Yes was absolutely pounding No this week in an MSNBC poll asking Internet users if they wanted instant replay to settle baseball disputes, with nearly 70 percent effectively figuring that, while everybody makes mistakes, technology is infallible.

This is why your car never breaks down, your computer system never crashes and the Super Bowl halftime show never veers anywhere close to an embarrassing moment.

But I'm through arguing against the use of replay to help officials, just as I'm through complaining that the use of replay for purposes other than its original intent -- to re-examine the genius of Navy quarterback Roger Staubach scrambling against Army in 1963. Replay has become limitless, and hence one of the most annoying technological phenomena in a culture laced with same.

At least, I'll be through with those arguments by the end of this column.

The anti-replay argument is almost strictly the purview of the terminally cranky or many of the same technophobes who are constantly trying to un-ring the technological bell, who'd have us put our hands up, drop our cell phones, kick our raspberries into the sewer and crawl in after them.

But before the rhetorical position inevitably disappears, let's give it its intellectual due, if you will.

It is most simply stated in this only semi-rhetorical question: Why, in a human endeavor like baseball or football, in which the outcome invariably turns on one or more mistakes by one or more people, do we expect and even insist that the arbiters be mistake-free?
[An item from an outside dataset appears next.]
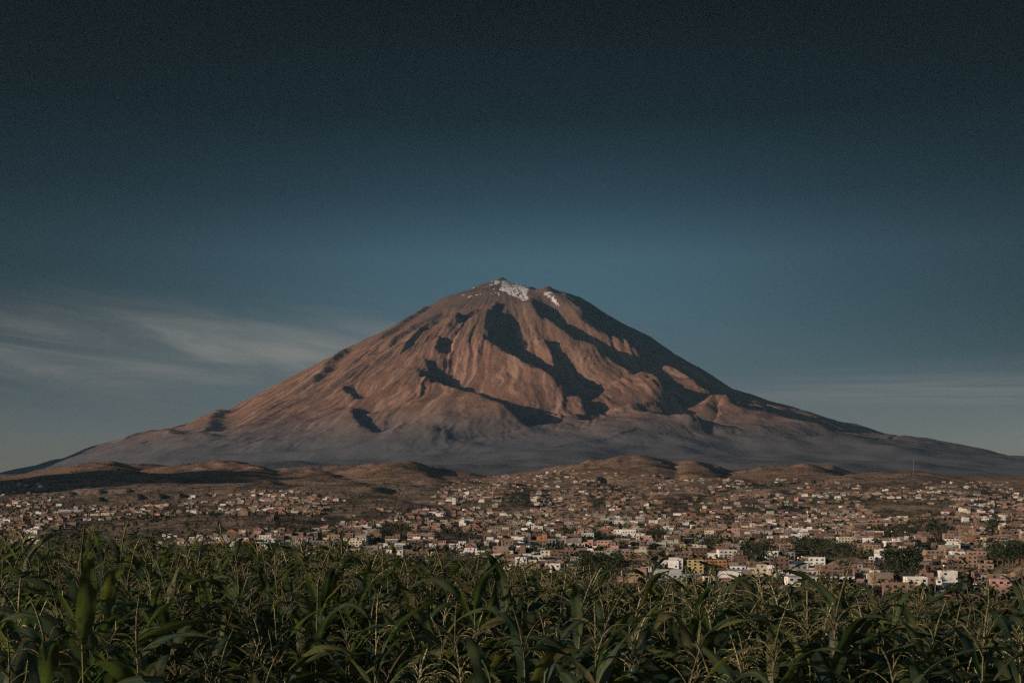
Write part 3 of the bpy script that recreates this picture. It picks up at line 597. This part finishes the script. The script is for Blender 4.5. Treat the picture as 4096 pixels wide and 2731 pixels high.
# (map, left, right, top, foot) in one of four close-ups, storeys, colour, roof, yaw in degrees, label, short name
MARKS = [
 (c3, 1830, 2020, 958, 1024, 2, 'white', 'flat', 8, 'long white two storey block with a flat roof above the maize', 'the long white block'),
 (c4, 0, 105, 1088, 1185, 3, 'white', 'flat', 14, 'white three storey house with large square windows behind the maize tops', 'the white three storey house'),
 (c3, 1500, 1592, 972, 1042, 2, 'cream', 'flat', 16, 'cream two storey house with dark windows beside a dark tree', 'the cream house'),
 (c3, 1480, 1600, 918, 960, 2, 'white', 'flat', 5, 'wide white house with dark windows behind the cream house', 'the wide white house'),
 (c3, 1612, 1682, 896, 938, 1, 'pink', 'flat', 5, 'pink walled flat roofed house next to the wide white house', 'the pink house'),
 (c3, 690, 812, 888, 925, 1, 'pale blue', 'blue', 4, 'long low shed with a blue tin roof', 'the blue roofed shed'),
 (c3, 180, 440, 912, 965, 1, 'grey concrete', 'blue', 3, 'very long grey warehouse with a blue grey tin roof', 'the grey warehouse'),
 (c3, 628, 686, 852, 918, 2, 'yellow', 'flat', 12, 'yellow fronted two storey house standing by the blue roofed shed', 'the yellow fronted house'),
 (c3, 686, 806, 935, 992, 2, 'white', 'flat', 10, 'white two storey house in front of the blue roofed shed', 'the white house by the shed'),
 (c3, 1018, 1072, 862, 898, 1, 'white', 'flat', 5, 'small white house with a dark window by the tree grove', 'the small house by the grove'),
 (c3, 1730, 1762, 520, 575, 4, 'white', 'flat', 10, 'slim white tower block standing highest on the hillside', 'the slim white tower block'),
 (c3, 1888, 1976, 1012, 1102, 3, 'tan brick', 'flat', 20, 'tall blank tan brick block in front of the long white block', 'the blank tan block'),
 (c3, 1985, 2108, 990, 1042, 2, 'pale green', 'flat', 4, 'pale green flat roofed building right beside the blank tan block', 'the pale green building'),
 (c3, 805, 860, 850, 895, 2, 'cream', 'flat', 12, 'cream house with small windows between the yellow house and the maize', 'the cream windowed house'),
 (c4, 364, 412, 644, 672, 1, 'cream', 'flat', 5, 'small bright cream house high in the middle of the town', 'the small bright cream house'),
 (c4, 978, 1056, 704, 742, 2, 'white', 'flat', 6, 'white two storey house alone among brown houses mid slope', 'the lone white house'),
 (c4, 1045, 1166, 778, 848, 2, 'white', 'flat', 10, 'large bright white stepped house in the middle of the slope', 'the stepped white house'),
 (c4, 1560, 1618, 724, 752, 1, 'white', 'flat', 3, 'low white house with two dark windows on the slope', 'the two windowed white house'),
 (c4, 1390, 1486, 764, 802, 1, 'white', 'flat', 8, 'long low white house above the grey sheds', 'the long low white house'),
 (c4, 1246, 1272, 960, 1028, 3, 'white', 'flat', 10, 'narrow tall white house end next to a brown brick block', 'the narrow white house'),
 (c4, 1274, 1342, 962, 1028, 3, 'brown brick', 'flat', 10, 'brown brick block joined to the narrow white house', 'the brown brick block'),
 (c4, 1034, 1142, 958, 1052, 3, 'tan brick', 'flat', 7, 'big tan brick apartment block with a bare side wall', 'the tan apartment block'),
 (c4, 1445, 1540, 1048, 1148, 3, 'white', 'flat', 22, 'white three storey block with a pink parapet and small windows', 'the pink parapet block'),
 (c4, 1600, 1745, 1040, 1156, 4, 'yellow', 'flat', 12, 'tall yellow apartment block with rows of dark windows', 'the yellow apartment block'),
 (c4, 1748, 1940, 1044, 1108, 2, 'orange', 'flat', 8, 'wide orange two storey building beside the yellow apartment block', 'the orange building'),
 (c4, 1310, 1722, 1155, 1245, 2, 'pale blue', 'flat', 4, 'long low pale hall with a band of windows above the maize', 'the long pale hall'),
 (c4, 1532, 1650, 928, 978, 2, 'yellow', 'flat', 8, 'yellow two storey house up the slope from the yellow apartment block', 'the upper yellow house'),
 (c4, 1664, 1696, 868, 922, 3, 'yellow', 'flat', 15, 'slender yellow tower house beside a big dark tree', 'the yellow tower house'),
 (c4, 1780, 1876, 974, 1030, 1, 'white', 'gable', 10, 'white house with a gabled roof below the big dark tree', 'the gabled white house'),
 (c4, 385, 522, 1068, 1152, 2, 'white', 'flat', 9, 'white two storey house with wide terrace behind the maize', 'the white terrace house'),
 (c4, 2018, 2092, 894, 926, 1, 'white', 'flat', 6, 'low white house with two square windows right of the big dark tree', 'the square windowed house'),
 (c4, 2290, 2348, 1094, 1146, 2, 'white', 'flat', 16, 'white two storey house above a cream terrace of houses', 'the terrace top house'),
 (c4, 2118, 2286, 1108, 1185, 2, 'cream', 'flat', 6, 'long cream terrace of houses with dark windows near the maize', 'the cream terrace'),
 (c4, 1930, 2200, 1252, 1320, 1, 'yellow', 'blue', 3, 'low yellow building with a blue roof just above the maize', 'the blue roofed yellow building'),
 (c5, 1065, 1156, 984, 1090, 4, 'white', 'flat', 18, 'tall white house with a blank front beside the tall trees', 'the tall white house'),
 (c5, 984, 1062, 1044, 1098, 2, 'brown brick', 'flat', 14, 'brown brick house leaning on the tall white house', 'the leaning brown house'),
 (c5, 862, 1152, 724, 754, 1, 'tan brick', 'flat', 2, 'very long low brick building at the edge of the dirt fields', 'the long brick building'),
 (c5, 1676, 1782, 868, 914, 2, 'white', 'flat', 7, 'white two storey house with dark openings among the right hand trees', 'the wooded white house'),
 (c5, 1778, 1942, 998, 1106, 3, 'tan brick', 'flat', 12, 'huge blank tan wall of a block on the right', 'the huge tan wall'),
 (c5, 1755, 1956, 1136, 1172, 1, 'yellow', 'flat', 5, 'long bright yellow low building below the huge tan wall', 'the long yellow building'),
 (c5, 1600, 1642, 1216, 1296, 2, 'white', 'flat', 16, 'narrow white house end just above the maize on the right', 'the narrow white house end'),
 (c5, 1752, 1800, 1230, 1300, 2, 'white', 'flat', 20, 'white house with one dark window above the maize', 'the one windowed white house'),
 (c5, 1920, 2016, 1240, 1308, 2, 'white', 'gable', 24, 'white gabled house near the right edge above the maize', 'the white gabled house'),
 (c5, 650, 892, 1186, 1282, 2, 'white', 'flat', 10, 'broad white house with stepped roof behind the maize leaf', 'the broad white house'),
 (c5, 978, 1016, 1218, 1276, 2, 'white', 'flat', 18, 'small white house end beside a brown brick wall', 'the small white house end'),
 (c5, 1820, 1876, 684, 720, 1, 'white', 'flat', 5, 'pale house with a light roof high on the right slope', 'the pale hillside house'),
 (c5, 2124, 2188, 668, 714, 2, 'white', 'flat', 12, 'white two storey house highest near the right edge', 'the highest white house'),
 (c5, 550, 616, 1084, 1114, 1, 'pale green', 'flat', 6, 'pale green low house among brown brick ones', 'the pale green low house'),
 (c5, 150, 196, 1092, 1150, 2, 'white', 'flat', 20, 'bright white house end facing the setting sun', 'the bright white house end'),
 (c2, 505, 712, 612, 634, 1, 'white', 'flat', -8, 'very long bright white building alone on the far left slope', 'the very long white building'),
 (c2, 460, 505, 626, 642, 1, 'white', 'flat', -8, 'low white annex at the end of the very long white building', 'the white annex'),
 (c2, 310, 418, 730, 758, 1, 'cream', 'flat', -6, 'row of sunlit cream houses above the maize on the far left', 'the sunlit cream row'),
 (c2, 720, 985, 646, 664, 1, 'cream', 'flat', 2, 'long pale perimeter wall below the very long white building', 'the long pale wall'),
 (c2, 1394, 1472, 818, 866, 2, 'white', 'flat', 6, 'white two storey house standing left of the town above the maize', 'the leftmost white house'),
 (c2, 1490, 1522, 834, 868, 1, 'white', 'flat', 6, 'tiny white house next to the leftmost white house', 'the tiny white house'),
]
trs = np.random.RandomState(31)
HOUSES = []; foot = []; LM = []
for (fn, a, b_, t_, f_, st, col, rf, yw, lab, short) in MARKS:
    u0, v0 = fn(a, t_); u1, v1 = fn(b_, f_); x, y, z = where((u0 + u1) / 2, v1); w_ = (u1 - u0) / F * y; h_ = (v1 - v0) / F * y
    dp = min(max(w_ * .55, 6), 14); cy = y + dp / 2
    h = plan_house(x * cy / y, cy, w_ * .97, dp, st, col, R(-yw), trs, rf, max(h_ - .5, 2.6)); h.label = lab; h.short = short; h.mark = True
    h.room = None if h_ < 9 and st > 2 else h.room
    HOUSES.append(h); foot.append((h.x, h.y, max(w_, dp) * .55)); LM.append((u0 + (u1 - u0) / 2, v1, short))
# grove: (map, left, right, top, foot, how many, kind, what it stands beside)
GROVES = [(c3, 1115, 1365, 735, 870, 11, 'round', 'behind the small house by the grove'), (c3, 420, 545, 745, 815, 4, 'round', 'uphill of the yellow fronted house'), (c3, 320, 385, 720, 795, 2, 'tall', 'behind the grey warehouse'),
 (c3, 1590, 1705, 985, 1110, 3, 'round', 'beside the cream house'), (c3, 1375, 1425, 955, 1020, 2, 'round', 'left of the cream house'), (c4, 690, 1065, 985, 1270, 12, 'round', 'below the big tan apartment block'),
 (c4, 1335, 1475, 975, 1048, 4, 'round', 'right of the brown brick block'), (c4, 1740, 1860, 832, 980, 3, 'round', 'beside the yellow tower house'), (c4, 2125, 2295, 930, 1070, 6, 'round', 'right of the gabled white house'),
 (c4, 875, 1025, 820, 905, 4, 'round', 'downhill of the stepped white house'), (c4, 500, 655, 755, 850, 4, 'round', 'downhill of the small bright cream house'), (c4, 788, 852, 745, 815, 2, 'tall', 'left of the lone white house'),
 (c4, 1280, 1420, 780, 910, 6, 'round', 'right of the stepped white house'), (c4, 1925, 1995, 650, 745, 2, 'tall', 'uphill of the square windowed house'), (c4, 790, 910, 440, 630, 7, 'tall', 'on the slope above the lone white house'),
 (c4, 20, 260, 395, 610, 10, 'tall', 'right of the slim white tower block'), (c4, 1030, 1115, 320, 375, 2, 'round', 'alone on the upper brown hill'), (c4, 1740, 1840, 440, 530, 4, 'tall', 'high above the two windowed white house'),
 (c5, 1150, 1435, 950, 1300, 13, 'tall', 'right of the tall white house'), (c5, 1425, 1500, 670, 765, 2, 'cypress', 'right of the long brick building'), (c5, 1530, 1685, 680, 905, 7, 'tall', 'behind the wooded white house'),
 (c5, 2045, 2135, 665, 860, 4, 'tall', 'downhill of the highest white house'), (c5, 2090, 2360, 890, 1140, 12, 'round', 'right of the huge tan wall'), (c5, 335, 810, 870, 1035, 13, 'round', 'uphill of the pale green low house'),
 (c5, 0, 145, 890, 1065, 5, 'round', 'uphill of the bright white house end'), (c5, 745, 845, 1050, 1160, 3, 'round', 'left of the leaning brown house'), (c5, 1285, 1425, 750, 860, 5, 'round', 'downhill of the cypresses'),
 (c5, 195, 335, 1190, 1305, 3, 'round', 'below the bright white house end'), (c5, 465, 565, 1240, 1310, 3, 'round', 'left of the broad white house'), (c5, 870, 930, 895, 945, 1, 'round', 'uphill of the tall white house'), (c5, 560, 620, 385, 425, 2, 'cypress', 'at the foot of the cone hill'), (c5, 30, 320, 370, 440, 7, 'tall', 'along the upper edge of the town'), (c5, 1480, 1565, 890, 960, 2, 'round', 'left of the wooded white house')]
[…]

Take the instance of poor Doug Eddings, who somehow got blamed for beating the Los Angeles Angels of Central Orange County in Chapter 2 of the American League Championship Series last week. When the Chicago White Sox's A.J. Pierzynski wound up on first base after being struck out by Kelvim Escobar for what appeared to be the final out, the White Sox won the game, and Eddings, the home-plate umpire, was, by media fiat, shoved into the game's ignominious dungeon with others who've supposedly made history-altering mistakes.
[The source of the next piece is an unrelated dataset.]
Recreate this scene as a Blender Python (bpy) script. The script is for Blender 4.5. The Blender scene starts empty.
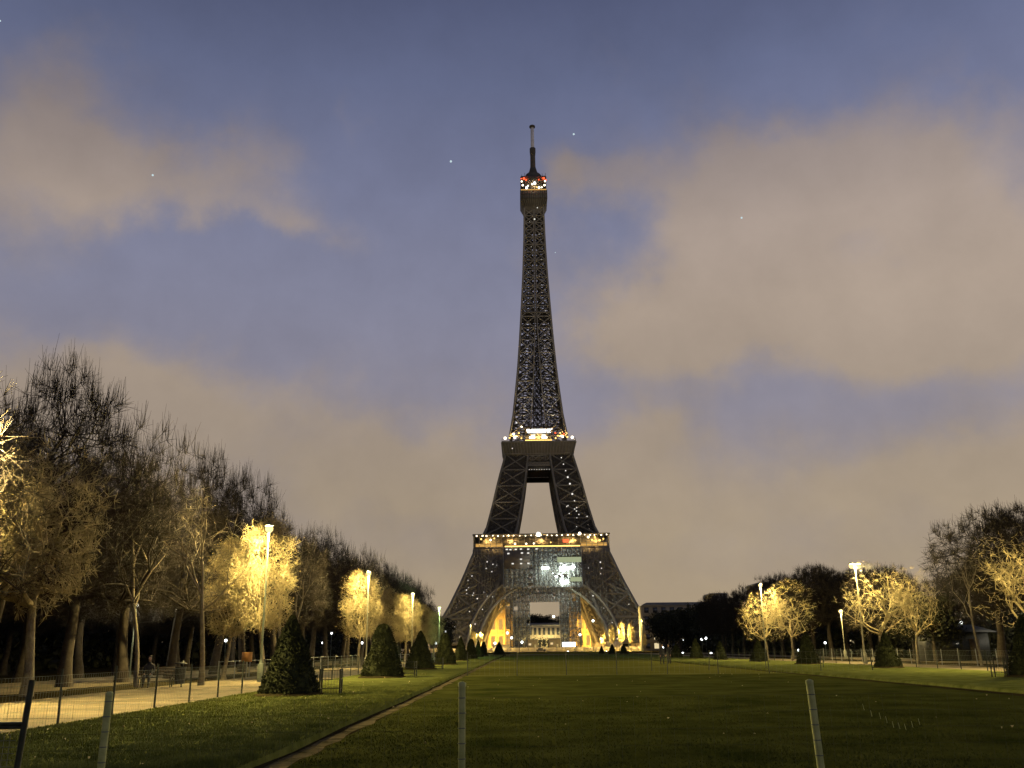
import bpy, math, random
import numpy as np
from mathutils import Matrix, Vector

S = bpy.context.scene
C = S.collection
R = math.radians

# ------------------------------------------------------------------ camera
cam_data = bpy.data.cameras.new('camera')
cam_data.sensor_width = 36.0
cam_data.lens = 920.0 / 1024.0 * 36.0
cam_data.clip_start = 0.1
cam_data.clip_end = 20000
cam = bpy.data.objects.new('camera', cam_data)
C.objects.link(cam)
cam.matrix_world = Matrix(((0.99991421, 0.01199955, 0.00525156, 0),
                           (0.00835804, -0.27581524, -0.96117433 * -1 * -1, 0),
                           (-0.01008520, 0.96113577, -0.27589187, 1.6),
                           (0, 0, 0, 1)))
S.camera = cam

# ------------------------------------------------------------------ view
S.view_settings.view_transform = 'Standard'
S.view_settings.look = 'None'
S.view_settings.exposure = 0.0
S.view_settings.gamma = 1.0
S.view_settings.use_curve_mapping = False
S.render.engine = 'CYCLES'
S.cycles.use_denoising = True
S.cycles.max_bounces = 4
S.cycles.diffuse_bounces = 2
S.cycles.transparent_max_bounces = 24
S.cycles.sample_clamp_indirect = 4.0
S.cycles.use_light_tree = True


def lin(r, g, b):
    f = lambda v: (v / 255 / 12.92) if v / 255 <= 0.04045 else ((v / 255 + 0.055) / 1.055) ** 2.4
    return (f(r), f(g), f(b), 1.0)


# ------------------------------------------------------------------ night sky
W = bpy.data.worlds.new('World')
S.world = W
W.use_nodes = True
nt = W.node_tree
for n in list(nt.nodes):
    nt.nodes.remove(n)
N = nt.nodes.new
Lk = nt.links.new


def mth(op, a, b=None, c=None, clamp=False):
    n = N('ShaderNodeMath')
    n.operation = op
    n.use_clamp = clamp
    for i, v in enumerate((a, b, c)):
        if v is None:
            continue
        if isinstance(v, (int, float)):
            n.inputs[i].default_value = v
        else:
            Lk(v, n.inputs[i])
    return n.outputs[0]


def wnoise(scale, detail, rough, vec, off=0.0):
    n = N('ShaderNodeTexNoise')
    n.inputs['Scale'].default_value = scale
    n.inputs['Detail'].default_value = detail
    n.inputs['Roughness'].default_value = rough
    m = N('ShaderNodeMapping')
    m.inputs['Location'].default_value = (off, off * 1.7, off * 0.6)
    Lk(vec, m.inputs['Vector'])
    Lk(m.outputs[0], n.inputs['Vector'])
    return n


tc = N('ShaderNodeTexCoord')
vec = tc.outputs['Generated']
sep = N('ShaderNodeSeparateXYZ')
Lk(vec, sep.inputs[0])
az0 = mth('MULTIPLY', mth('ARCTAN2', sep.outputs[0], sep.outputs[1]), 180 / math.pi)
el0 = mth('MULTIPLY', mth('ARCSINE', sep.outputs[2]), 180 / math.pi)
nw = wnoise(5.0, 4.0, 0.55, vec, 3.1)
sw = N('ShaderNodeSeparateColor')
Lk(nw.outputs['Color'], sw.inputs[0])
nw2 = wnoise(17.0, 6.0, 0.6, vec, 9.4)
sw2 = N('ShaderNodeSeparateColor')
Lk(nw2.outputs['Color'], sw2.inputs[0])
az = mth('ADD', az0, mth('ADD', mth('MULTIPLY', mth('SUBTRACT', sw.outputs[0], 0.5), 13.0), mth('MULTIPLY', mth('SUBTRACT', sw2.outputs[0], 0.5), 3.2)))
el = mth('ADD', el0, mth('ADD', mth('MULTIPLY', mth('SUBTRACT', sw.outputs[1], 0.5), 8.0), mth('MULTIPLY', mth('SUBTRACT', sw2.outputs[1], 0.5), 3.0)))
# cloud banks: azimuth, elevation, half sizes (degrees), amount
blobs = [(-29.5, 30, 4.2, 3.6, .85), (-27.5, 27.5, 5.0, 2.6, .85), (-21.5, 26.4, 5.0, 1.7, .75),
         (-16, 28, 3.5, 2.2, .62), (-14.0, 25.2, 3.2, 1.0, .5), (-31, 24, 6, 2.5, .45),
         (3.8, 28.0, 2.0, 1.8, .9), (8.5, 27.5, 3.5, 2.0, .75), (17.2, 27.2, 4.2, 3.0, 1.0), (19, 23.5, 8.0, 3.6, 1.1),
         (28, 27, 6.5, 4.0, .95), (30, 20.5, 9, 3.0, .95), (12.5, 20.2, 6.0, 2.8, .8), (10.0, 24.6, 3.0, 2.0, -.45), (23.5, 22.2, 3.6, 1.1, -.6), (21, 31.5, 5, 1.6, -.3), (33, 20, 3, 1, -.3), (-20, 22, 6, 2, -.3), (22, 17.5, 10, 2.4, .95), (33, 31, 6, 2.5, -.4),
         (8, 18.0, 5, 1.9, .85), (33, 16.5, 7, 2.2, .9), (16, 30.5, 12, 3.0, .22), (-10.0, 33.5, .9, 3.0, .25),
         (-24, 14.5, 7.5, 2.5, 1.1), (-14, 11.0, 10, 3.3, 1.0), (-4, 11.5, 4.5, 3.0, 1.0), (-34, 12, 7, 4, .8),
         (6, 10.0, 3.6, 3.2, 1.0), (-23.0, 21.0, 4, 1.2, .15), (22, 9.3, 15, 2.6, .95), (9, 12.2, 3, 1.5, .4), (31, 10.0, 5, 2.2, .7)]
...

This is, like it not, twaddle.

Two out and one on in a tie game in the ninth does not a loss make. What of the immediately subsequent mistakes of Mr. Escobar, who ignored pinch-runner Pablo Ozuna to the unconscionable extent that Ozuna stole second without a throw, then slopped up some alleged slider to Joe Crede, who spanked it into the left-field corner to score the winning run? That's why the Angels lost, or if it's not, it's a much more likely reason than anything involving Eddings.

Had the Angels been allowed to issue a replay challenge, they way NFL coaches can, you would hope the available technologies would have included one shot Fox had that had been blown up, which showed the pitch from Escobar changing directions inside Josh Paul's glove, presumably after hitting the ground, meaning that Eddings was right or that Escobar has developed a new pitch that does the opposite of what a forkball does. It goes up. Perhaps that's his spoon ball.

Fortunately, baseball allows no such nonsense as a technological delay so that everyone can concentrate on six or seven or eight different versions of one potential mistake that usually does not affect the outcome anywhere close to the degree by which the other 1,000 mistakes being made concurrently do.

From an entertainment standpoint, the argument is much better theater than a zebra taking in a peep show, but the larger point is this: Victory is a matter of outperforming many elements not fully encompassed by the opposition. It's outperforming the opponent, the weather, your own apprehensions and self-doubt, and, in no insignificant measure, the umpires or officials. You've got to play past all of that. If you don't, you don't deserve to win. Replay is the crutch of people who can't come to terms with this.

Despite what you've read and heard, replay as recourse is not inevitable in baseball. It's not the agenda for the meetings next month in Palm Springs, Calif., and, when it was discussed during the offseason last year, only half the game's general managers wanted it considered on even a limited basis.

As an officiating tool, replay's benefits are dubious at best, but as a video phenomenon, replay has reached the level of proliferation where it's sometimes hard to separate the replays from the game. I don't need three or four looks at a ground single to left, much less a speeded-up look at the eight-pitch sequence that led to it, just as I don't appreciate that fourth look at a 6-yard swing pass of no particular consequence.

Albert Pujols' titanic Game 5 homer was worth a few savorings, if only to emphasize how unlikely it was that the brilliant Astros reliever Brad Lidge could make that kind of mistake. It's a useful reminder that mistakes, even by the severely accomplished, are inevitable. Let's not make them unforgivable.